It’s Not Me, It’s ME

I am not that person anymore.

I don’t think the things that I used to think. I don’t say the things I used to say.  Those thoughts have been replaced with goals, plans, and visions for my future.  Those words have been replaced with silence from my inner guidance.

I now spend my time working on myself, prioritising what is important to me.

Do I ever have ‘off’ days?  Absolutely.

Do I get back on it? Fucking right, I do.

I am dealing with 49 years of bullshit beliefs, feelings of rejection, loss, grief, depression and am kicking each one of those on their arse.

I am absolutely focused and determined that by the time I reach my milestone birthday, in December, that I will have finally become someone that I can be proud of, and, more importantly, that my family can be proud of.

I have come so far and I now feel pity where anger used to reside.  I look back and know that the people and circumstances were not down to me and I am thriving in spite of those things.
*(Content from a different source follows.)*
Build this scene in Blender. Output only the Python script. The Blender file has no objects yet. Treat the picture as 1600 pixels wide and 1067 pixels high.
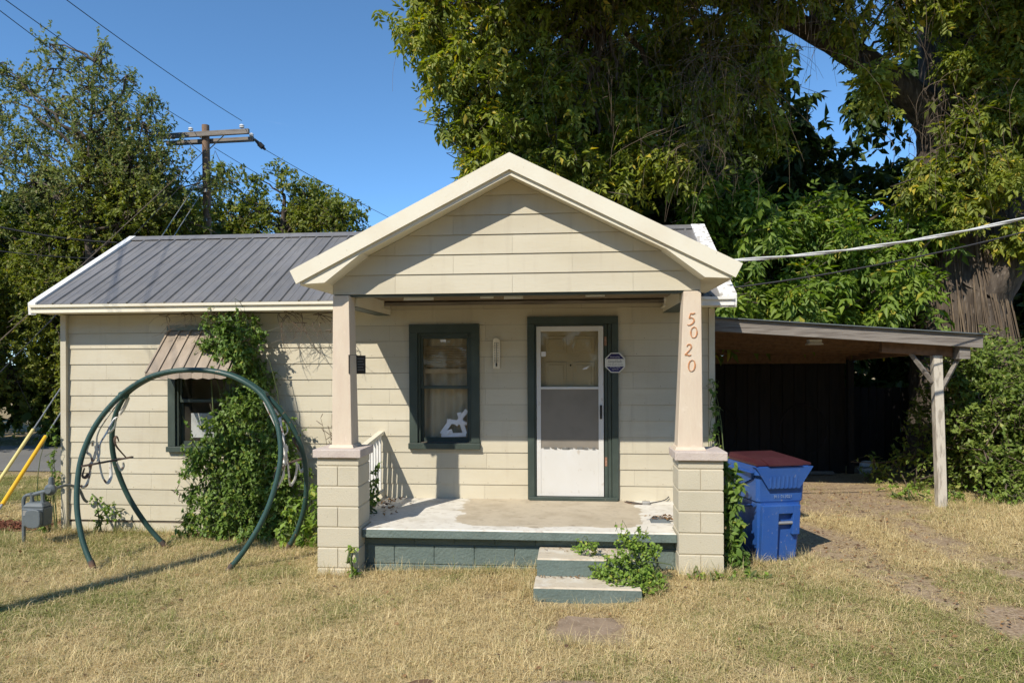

I have clarity and compassion and a level of understanding that is unlike anything I have ever known before.  In the past, I  always looked for the negative in any situation, or the way to create the most drama.

Fuck that.

Roll forward 4 months and I am waving goodbye to the old me.  I already do not recognise that person.

What a way to celebrate a birthday.

I don’t need balloons, (they are bad for the environment), I was going to say I don’t need cake, but everyone needs cake. I don’t need a fuss or gifts, because all I want is to be surrounded by my nearest and dearest.